(Lines of data)
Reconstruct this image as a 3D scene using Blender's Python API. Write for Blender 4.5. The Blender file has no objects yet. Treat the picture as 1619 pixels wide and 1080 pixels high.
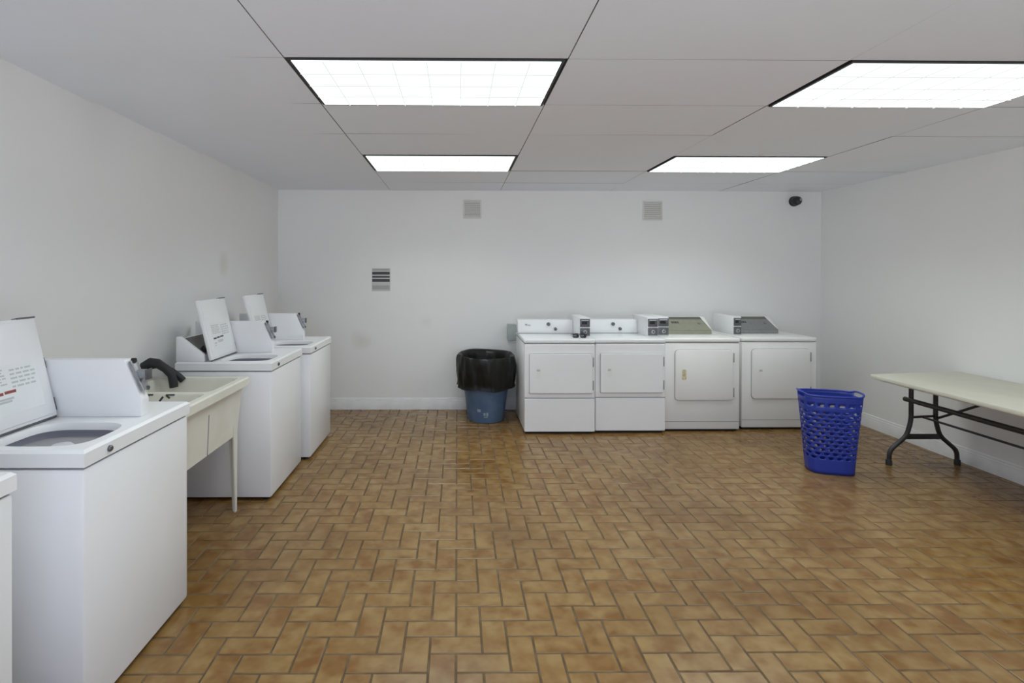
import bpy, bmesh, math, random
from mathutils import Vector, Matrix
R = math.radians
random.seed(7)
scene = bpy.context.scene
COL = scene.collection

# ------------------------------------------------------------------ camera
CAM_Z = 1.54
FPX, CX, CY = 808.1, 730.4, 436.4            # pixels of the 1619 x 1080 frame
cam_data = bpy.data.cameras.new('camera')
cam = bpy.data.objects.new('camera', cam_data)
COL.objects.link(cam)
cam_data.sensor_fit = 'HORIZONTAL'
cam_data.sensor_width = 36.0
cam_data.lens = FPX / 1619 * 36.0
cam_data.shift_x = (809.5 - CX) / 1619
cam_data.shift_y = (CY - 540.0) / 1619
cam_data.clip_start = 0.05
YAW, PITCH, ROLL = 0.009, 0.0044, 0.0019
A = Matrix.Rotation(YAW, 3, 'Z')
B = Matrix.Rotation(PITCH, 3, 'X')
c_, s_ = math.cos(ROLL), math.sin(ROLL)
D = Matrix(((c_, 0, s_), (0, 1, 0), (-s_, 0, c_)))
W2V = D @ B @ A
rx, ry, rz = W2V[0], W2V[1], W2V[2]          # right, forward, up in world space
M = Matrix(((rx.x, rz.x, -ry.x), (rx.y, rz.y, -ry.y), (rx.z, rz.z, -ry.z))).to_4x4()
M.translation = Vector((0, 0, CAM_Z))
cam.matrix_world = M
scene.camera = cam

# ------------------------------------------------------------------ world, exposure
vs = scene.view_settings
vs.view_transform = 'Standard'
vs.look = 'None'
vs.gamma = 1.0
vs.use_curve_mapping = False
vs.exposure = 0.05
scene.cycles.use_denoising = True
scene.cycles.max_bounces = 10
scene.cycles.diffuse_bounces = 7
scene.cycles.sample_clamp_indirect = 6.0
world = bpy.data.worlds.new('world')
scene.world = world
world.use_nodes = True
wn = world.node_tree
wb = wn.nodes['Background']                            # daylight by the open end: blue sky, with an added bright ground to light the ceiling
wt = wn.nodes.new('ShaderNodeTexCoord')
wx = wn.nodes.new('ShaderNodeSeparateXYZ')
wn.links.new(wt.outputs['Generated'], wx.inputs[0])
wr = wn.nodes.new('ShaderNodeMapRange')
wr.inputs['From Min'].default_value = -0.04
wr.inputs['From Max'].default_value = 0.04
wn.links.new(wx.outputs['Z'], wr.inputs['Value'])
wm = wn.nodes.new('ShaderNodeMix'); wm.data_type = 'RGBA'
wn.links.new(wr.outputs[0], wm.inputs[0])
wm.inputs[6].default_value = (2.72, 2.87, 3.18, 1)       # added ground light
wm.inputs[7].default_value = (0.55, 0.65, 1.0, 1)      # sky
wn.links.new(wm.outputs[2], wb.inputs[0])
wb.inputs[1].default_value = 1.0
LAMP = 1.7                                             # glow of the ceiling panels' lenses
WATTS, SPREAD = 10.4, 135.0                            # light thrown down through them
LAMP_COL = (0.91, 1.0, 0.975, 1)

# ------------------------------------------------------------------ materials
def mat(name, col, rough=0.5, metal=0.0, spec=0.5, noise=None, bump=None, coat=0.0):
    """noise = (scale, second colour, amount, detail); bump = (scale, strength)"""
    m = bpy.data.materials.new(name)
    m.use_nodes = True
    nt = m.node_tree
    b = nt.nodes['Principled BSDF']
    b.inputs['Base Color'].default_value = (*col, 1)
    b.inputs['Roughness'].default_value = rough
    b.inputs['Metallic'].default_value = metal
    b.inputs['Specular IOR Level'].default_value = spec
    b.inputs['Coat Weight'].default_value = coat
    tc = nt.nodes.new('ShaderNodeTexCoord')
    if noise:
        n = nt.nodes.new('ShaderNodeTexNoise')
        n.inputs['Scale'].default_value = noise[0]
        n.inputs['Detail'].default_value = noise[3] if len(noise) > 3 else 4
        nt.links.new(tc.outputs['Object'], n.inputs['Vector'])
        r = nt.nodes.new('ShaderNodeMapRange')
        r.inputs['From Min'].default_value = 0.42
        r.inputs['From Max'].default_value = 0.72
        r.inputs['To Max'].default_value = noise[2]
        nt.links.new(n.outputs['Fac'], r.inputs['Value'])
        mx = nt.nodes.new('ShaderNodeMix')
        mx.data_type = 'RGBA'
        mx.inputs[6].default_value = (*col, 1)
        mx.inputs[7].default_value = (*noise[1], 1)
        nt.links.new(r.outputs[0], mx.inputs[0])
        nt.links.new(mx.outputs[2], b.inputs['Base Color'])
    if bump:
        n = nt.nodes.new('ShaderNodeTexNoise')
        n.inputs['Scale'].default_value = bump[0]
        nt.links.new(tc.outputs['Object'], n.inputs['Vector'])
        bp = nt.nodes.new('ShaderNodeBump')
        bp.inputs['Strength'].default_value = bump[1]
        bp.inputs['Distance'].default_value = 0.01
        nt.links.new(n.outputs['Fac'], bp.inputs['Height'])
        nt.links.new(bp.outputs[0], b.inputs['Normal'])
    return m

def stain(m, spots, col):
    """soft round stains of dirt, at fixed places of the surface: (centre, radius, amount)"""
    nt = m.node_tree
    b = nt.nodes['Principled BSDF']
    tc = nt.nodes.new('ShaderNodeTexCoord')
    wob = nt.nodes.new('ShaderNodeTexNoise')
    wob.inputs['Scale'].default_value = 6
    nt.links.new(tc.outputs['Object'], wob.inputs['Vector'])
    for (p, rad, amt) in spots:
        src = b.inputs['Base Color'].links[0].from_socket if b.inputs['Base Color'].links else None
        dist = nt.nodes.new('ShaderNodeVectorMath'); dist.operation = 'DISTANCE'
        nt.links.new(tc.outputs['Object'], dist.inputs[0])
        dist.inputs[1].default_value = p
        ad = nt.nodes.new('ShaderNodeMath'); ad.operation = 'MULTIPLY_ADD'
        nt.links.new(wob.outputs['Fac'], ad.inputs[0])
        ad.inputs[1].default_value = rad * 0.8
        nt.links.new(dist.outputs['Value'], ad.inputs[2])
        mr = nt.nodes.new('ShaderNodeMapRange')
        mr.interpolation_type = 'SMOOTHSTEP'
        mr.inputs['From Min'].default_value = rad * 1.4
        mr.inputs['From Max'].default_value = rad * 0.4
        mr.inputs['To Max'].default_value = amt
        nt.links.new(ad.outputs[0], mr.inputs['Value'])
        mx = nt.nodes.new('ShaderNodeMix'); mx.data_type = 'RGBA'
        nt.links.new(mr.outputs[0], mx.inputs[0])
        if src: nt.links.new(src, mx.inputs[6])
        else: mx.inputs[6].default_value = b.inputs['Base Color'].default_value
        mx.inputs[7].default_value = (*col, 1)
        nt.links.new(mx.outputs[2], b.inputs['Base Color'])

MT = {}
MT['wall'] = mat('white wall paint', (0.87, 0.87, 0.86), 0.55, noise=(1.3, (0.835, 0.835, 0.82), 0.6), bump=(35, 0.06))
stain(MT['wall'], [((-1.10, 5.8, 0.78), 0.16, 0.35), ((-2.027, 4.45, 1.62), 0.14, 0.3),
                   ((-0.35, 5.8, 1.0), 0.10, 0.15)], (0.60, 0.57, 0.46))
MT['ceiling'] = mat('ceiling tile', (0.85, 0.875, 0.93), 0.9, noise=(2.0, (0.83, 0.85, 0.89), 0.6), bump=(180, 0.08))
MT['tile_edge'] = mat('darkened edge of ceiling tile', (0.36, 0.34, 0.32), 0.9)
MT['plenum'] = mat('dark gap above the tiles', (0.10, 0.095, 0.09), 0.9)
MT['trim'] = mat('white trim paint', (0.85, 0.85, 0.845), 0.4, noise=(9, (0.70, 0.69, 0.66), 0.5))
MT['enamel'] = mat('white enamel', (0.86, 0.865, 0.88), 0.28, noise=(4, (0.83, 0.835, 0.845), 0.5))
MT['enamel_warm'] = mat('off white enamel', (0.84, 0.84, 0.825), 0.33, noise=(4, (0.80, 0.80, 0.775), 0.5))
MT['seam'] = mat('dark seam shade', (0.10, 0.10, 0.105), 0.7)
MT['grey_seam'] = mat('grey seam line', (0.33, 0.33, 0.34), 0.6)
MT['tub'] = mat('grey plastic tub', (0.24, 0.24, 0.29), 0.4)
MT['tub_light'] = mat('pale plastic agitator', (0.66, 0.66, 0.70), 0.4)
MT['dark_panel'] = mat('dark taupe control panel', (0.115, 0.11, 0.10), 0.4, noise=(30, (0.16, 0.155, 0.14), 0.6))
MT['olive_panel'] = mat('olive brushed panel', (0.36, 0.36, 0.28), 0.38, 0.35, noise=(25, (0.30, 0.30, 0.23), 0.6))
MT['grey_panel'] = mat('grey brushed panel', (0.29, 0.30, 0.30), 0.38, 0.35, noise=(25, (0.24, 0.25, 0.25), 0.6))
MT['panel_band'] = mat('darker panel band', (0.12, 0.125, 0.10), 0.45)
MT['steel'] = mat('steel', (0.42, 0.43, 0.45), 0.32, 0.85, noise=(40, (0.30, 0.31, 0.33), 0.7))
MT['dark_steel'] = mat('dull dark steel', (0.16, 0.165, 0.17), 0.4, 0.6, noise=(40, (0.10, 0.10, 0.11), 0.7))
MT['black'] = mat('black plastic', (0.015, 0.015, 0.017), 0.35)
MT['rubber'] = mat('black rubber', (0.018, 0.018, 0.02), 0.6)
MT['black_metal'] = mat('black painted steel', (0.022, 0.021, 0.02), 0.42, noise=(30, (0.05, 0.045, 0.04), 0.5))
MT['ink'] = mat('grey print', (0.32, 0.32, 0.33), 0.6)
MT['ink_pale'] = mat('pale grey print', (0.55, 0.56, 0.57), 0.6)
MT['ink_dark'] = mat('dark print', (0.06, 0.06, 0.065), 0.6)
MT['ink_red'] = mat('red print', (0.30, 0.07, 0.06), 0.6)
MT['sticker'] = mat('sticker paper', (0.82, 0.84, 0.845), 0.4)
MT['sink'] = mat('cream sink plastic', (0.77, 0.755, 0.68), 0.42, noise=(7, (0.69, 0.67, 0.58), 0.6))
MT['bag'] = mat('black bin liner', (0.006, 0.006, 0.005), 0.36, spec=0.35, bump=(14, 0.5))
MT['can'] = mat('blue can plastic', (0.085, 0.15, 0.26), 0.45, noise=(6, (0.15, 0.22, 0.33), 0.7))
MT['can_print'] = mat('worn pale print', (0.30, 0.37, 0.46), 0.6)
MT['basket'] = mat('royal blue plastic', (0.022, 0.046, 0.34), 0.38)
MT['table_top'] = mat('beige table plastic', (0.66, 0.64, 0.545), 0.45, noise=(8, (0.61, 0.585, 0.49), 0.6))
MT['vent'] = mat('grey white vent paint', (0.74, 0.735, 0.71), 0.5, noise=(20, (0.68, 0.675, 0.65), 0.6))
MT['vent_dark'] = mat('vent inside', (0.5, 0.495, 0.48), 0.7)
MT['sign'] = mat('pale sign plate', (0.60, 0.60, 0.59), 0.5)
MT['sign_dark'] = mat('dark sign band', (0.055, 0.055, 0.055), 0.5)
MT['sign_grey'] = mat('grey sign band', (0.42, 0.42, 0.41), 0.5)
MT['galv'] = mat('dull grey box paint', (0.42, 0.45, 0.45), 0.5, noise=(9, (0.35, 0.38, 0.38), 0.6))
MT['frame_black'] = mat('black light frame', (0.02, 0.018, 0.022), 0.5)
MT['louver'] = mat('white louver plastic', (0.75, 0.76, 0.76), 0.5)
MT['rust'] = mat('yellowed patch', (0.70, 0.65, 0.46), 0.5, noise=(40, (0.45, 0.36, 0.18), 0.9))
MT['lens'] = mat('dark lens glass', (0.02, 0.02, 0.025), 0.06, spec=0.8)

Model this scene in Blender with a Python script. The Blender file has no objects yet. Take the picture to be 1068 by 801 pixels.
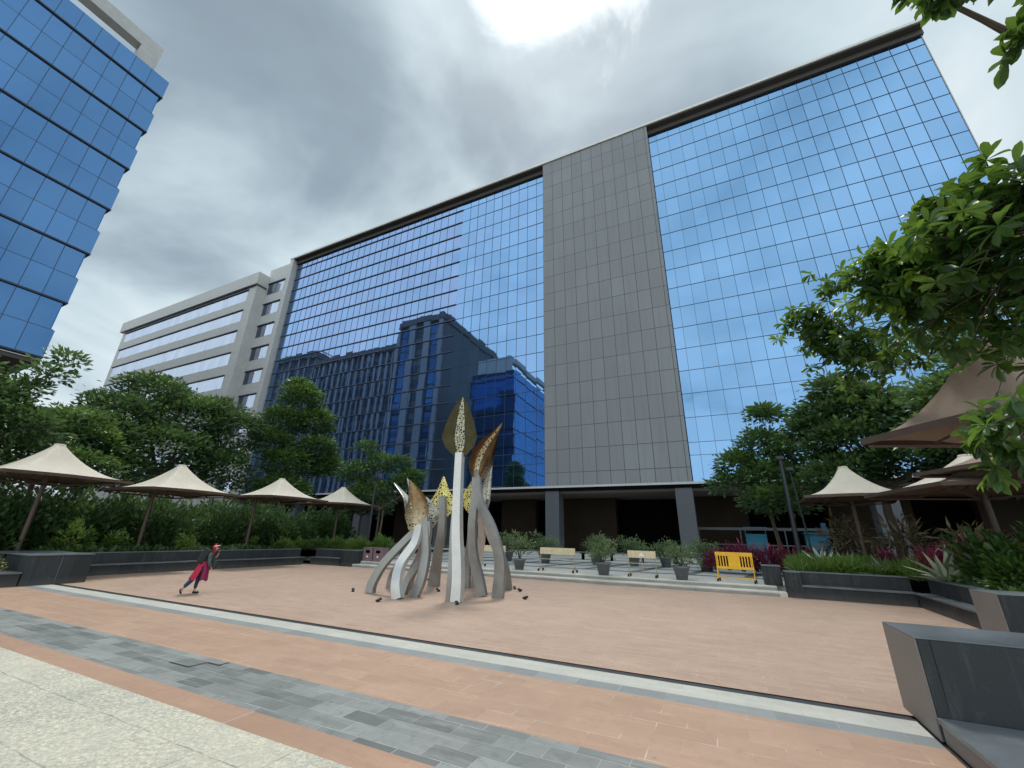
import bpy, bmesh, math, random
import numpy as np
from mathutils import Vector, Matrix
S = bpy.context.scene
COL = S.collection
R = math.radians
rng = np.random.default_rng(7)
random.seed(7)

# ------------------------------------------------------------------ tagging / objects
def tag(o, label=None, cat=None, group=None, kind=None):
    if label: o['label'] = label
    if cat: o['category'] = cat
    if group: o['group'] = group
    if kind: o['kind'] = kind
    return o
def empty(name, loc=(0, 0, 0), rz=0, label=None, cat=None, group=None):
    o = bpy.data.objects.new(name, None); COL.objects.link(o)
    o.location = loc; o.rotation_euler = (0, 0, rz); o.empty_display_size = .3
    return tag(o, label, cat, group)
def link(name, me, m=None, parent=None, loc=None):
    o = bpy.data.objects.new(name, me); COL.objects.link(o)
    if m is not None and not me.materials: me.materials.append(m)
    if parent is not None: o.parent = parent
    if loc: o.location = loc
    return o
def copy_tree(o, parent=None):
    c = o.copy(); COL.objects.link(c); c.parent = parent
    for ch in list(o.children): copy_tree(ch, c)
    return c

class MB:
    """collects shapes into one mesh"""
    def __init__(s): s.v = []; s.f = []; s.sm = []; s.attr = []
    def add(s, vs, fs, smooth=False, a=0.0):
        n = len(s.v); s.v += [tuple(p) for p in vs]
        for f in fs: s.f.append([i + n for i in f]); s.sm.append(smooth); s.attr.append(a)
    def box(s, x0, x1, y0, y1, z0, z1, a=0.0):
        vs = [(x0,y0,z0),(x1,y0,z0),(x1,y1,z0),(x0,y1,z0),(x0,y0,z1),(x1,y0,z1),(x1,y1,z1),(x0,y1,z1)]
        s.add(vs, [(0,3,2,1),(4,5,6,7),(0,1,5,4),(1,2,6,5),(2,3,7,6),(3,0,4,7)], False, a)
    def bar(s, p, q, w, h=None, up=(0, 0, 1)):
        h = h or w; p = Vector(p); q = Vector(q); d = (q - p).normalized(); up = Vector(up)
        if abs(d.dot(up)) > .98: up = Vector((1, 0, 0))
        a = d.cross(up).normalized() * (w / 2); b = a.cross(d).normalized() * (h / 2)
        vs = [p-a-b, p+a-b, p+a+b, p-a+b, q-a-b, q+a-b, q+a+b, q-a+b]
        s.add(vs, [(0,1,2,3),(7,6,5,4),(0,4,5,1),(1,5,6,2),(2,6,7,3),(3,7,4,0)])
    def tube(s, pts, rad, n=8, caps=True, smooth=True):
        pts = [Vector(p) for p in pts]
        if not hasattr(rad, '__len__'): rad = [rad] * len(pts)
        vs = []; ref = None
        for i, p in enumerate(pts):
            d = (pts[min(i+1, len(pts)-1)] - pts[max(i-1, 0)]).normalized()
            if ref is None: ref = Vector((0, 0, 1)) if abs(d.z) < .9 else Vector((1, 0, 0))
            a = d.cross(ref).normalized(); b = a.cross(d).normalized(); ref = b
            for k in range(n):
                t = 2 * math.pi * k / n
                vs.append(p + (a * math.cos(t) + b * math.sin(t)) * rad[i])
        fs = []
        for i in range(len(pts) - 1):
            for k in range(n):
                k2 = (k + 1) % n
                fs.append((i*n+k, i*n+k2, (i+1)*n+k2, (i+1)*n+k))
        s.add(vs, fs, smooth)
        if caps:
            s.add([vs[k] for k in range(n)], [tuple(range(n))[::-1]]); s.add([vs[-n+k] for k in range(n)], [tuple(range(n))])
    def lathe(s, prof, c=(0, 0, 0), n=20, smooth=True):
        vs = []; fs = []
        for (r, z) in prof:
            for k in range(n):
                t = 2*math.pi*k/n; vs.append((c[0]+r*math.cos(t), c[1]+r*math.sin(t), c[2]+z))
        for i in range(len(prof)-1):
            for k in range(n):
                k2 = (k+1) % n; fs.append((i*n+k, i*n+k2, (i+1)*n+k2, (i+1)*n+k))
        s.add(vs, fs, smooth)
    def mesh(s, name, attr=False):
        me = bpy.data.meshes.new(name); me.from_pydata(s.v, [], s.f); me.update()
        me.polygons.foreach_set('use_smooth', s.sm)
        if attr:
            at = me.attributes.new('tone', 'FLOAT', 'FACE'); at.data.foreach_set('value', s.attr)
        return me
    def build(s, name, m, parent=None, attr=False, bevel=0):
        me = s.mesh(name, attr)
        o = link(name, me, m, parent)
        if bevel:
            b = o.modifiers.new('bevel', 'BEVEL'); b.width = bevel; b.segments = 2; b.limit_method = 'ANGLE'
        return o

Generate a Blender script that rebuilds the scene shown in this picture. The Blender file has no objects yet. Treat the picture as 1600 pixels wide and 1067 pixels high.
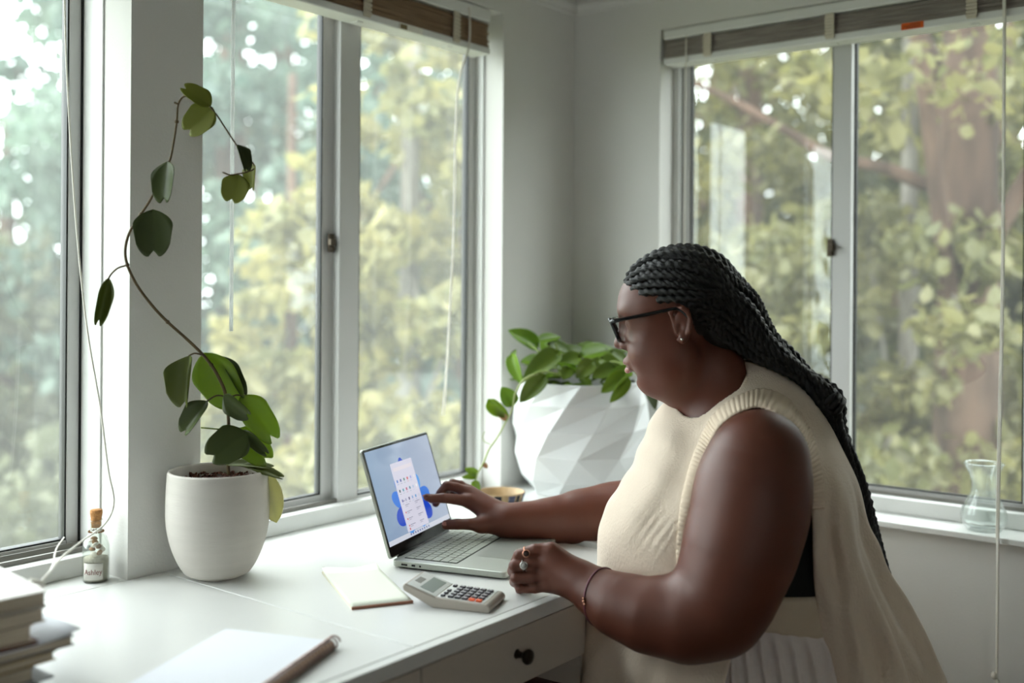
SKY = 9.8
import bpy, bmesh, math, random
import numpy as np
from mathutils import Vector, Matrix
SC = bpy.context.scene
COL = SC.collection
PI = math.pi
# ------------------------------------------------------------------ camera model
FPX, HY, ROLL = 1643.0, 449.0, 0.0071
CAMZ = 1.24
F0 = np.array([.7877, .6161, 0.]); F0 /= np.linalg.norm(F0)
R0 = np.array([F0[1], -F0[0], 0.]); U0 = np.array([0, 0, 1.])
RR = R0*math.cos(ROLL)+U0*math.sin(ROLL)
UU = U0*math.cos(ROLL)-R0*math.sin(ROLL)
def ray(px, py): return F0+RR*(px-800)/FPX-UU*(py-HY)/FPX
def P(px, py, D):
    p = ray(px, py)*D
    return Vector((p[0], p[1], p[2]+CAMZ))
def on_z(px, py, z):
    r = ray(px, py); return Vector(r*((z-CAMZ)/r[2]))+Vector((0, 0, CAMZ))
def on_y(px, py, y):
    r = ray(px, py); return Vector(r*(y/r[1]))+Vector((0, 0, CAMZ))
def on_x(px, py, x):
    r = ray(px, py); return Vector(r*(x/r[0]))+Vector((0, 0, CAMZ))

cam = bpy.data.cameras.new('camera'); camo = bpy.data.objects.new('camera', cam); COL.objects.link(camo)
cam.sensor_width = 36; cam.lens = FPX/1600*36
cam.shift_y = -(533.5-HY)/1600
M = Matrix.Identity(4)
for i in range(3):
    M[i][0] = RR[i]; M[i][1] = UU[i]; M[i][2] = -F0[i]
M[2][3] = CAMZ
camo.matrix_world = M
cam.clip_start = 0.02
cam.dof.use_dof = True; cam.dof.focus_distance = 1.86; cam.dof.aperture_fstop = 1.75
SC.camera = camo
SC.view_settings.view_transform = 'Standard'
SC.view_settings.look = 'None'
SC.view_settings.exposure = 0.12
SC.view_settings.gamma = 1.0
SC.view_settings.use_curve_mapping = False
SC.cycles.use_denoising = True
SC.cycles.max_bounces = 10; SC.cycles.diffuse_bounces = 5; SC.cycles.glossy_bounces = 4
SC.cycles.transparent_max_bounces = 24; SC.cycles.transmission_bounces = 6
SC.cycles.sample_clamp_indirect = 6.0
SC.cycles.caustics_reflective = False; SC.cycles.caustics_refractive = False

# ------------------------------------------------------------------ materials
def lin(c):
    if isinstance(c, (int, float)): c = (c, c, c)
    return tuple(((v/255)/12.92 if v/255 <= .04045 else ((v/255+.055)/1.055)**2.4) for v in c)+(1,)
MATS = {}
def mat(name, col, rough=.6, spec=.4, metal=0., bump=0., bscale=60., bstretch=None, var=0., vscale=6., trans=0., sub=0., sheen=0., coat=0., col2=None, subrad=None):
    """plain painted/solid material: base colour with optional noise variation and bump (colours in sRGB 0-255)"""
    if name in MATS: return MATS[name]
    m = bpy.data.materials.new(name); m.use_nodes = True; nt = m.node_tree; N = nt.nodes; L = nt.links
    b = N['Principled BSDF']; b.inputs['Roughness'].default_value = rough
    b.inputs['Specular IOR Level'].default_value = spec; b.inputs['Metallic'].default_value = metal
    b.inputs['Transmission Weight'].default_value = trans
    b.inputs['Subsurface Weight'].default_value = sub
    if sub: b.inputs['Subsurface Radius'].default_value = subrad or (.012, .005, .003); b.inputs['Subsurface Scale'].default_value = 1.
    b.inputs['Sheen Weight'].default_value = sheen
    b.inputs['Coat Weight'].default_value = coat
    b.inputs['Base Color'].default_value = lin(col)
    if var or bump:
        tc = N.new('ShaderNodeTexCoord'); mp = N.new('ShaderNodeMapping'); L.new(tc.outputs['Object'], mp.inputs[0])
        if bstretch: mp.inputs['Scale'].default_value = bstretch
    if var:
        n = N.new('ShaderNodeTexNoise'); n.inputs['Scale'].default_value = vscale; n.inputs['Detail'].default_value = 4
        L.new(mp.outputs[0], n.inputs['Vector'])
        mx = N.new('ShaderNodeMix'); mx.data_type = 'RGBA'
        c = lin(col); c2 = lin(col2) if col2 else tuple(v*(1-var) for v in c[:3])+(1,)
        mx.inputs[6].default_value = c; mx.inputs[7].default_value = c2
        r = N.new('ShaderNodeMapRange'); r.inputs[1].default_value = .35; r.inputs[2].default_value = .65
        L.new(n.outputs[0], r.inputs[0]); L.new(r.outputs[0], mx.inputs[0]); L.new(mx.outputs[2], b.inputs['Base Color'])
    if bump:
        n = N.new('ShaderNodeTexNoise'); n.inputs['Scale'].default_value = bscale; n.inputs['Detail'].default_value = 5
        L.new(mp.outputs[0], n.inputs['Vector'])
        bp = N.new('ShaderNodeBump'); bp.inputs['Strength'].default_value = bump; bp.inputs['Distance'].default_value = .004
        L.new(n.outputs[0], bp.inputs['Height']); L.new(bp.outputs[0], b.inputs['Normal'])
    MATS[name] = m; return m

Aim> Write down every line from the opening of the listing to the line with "COL = scene.collection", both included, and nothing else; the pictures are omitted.

Result of this task>
Reconstruct this image as a 3D scene using Blender's Python API. Write for Blender 4.5. The Blender file has no objects yet. Treat the picture as 1619 pixels wide and 1080 pixels high.
import bpy, bmesh, math, random
from mathutils import Vector, Matrix
R = math.radians
random.seed(7)
scene = bpy.context.scene
COL = scene.collection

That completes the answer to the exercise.